Nobody is so naive as to think that the denial of press credentials will curb gambling. The fact is that the new NCAA policy is mainly a symbolic gesture. Still, the problem that inspired it is real. A few years ago several college sports information directors formed a Gambling Awareness Committee to call attention to such practices as bookies posing as sportswriters to get inside information. The family of one of the S.I.D.s, St. John's Bill Esposito, received threatening phone calls. Esposito and others fear that heavy betting could result in point-shaving scandals like those that rocked college basketball in the early '50s and again in the '60s.
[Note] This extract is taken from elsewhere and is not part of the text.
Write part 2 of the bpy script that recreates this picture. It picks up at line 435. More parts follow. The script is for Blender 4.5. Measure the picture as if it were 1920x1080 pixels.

"At practices, all sorts of characters hang around the gym," Esposito says. "Someone hurts an ankle and it's out in five minutes. We get phone calls from Idaho asking our game times here in New York. Why? Because there's a time limit on when they can take bets. I was a student at St. John's right before the '51 scandal and I had just started as S.I.D. when the second one hit in 1960, and I see all the same signs today."

SIS BOOM BLAH

The scent of money—not always gambling money, but money just the same—was in the air at the three-day Atlantic Coast Conference tournament two weeks ago in Greensboro, N.C. The winner was North Carolina. The loser was the notion that college athletics should be a diversion for college students.

Each of the ACC's seven schools was allotted 2,191 tickets, but no school made more than 269 of its tickets available to students. Most chose instead to reward their fattest fat cats. North Carolina earmarked a grand total of 100 tickets for students and the rest for boosters who had donated at least $8,100 to the school's deftly named Education Foundation, which solicits contributions for athletic scholarships. A book of tickets for the four sessions cost $40, so those Tar Heel boosters, in effect, were paying more than 200 times face value to attend the tournament.

Not that the few students who came up with tickets always used them. Many sold them at a profit to scalpers, who in turn commanded $150 or more for a four-ticket book. There probably were no more than 1,000 students in the 15,753-seat Greensboro Coliseum at any session, and pep bands weren't allowed in until the final night, which could account for the strangely subdued crowds during most of the tournament.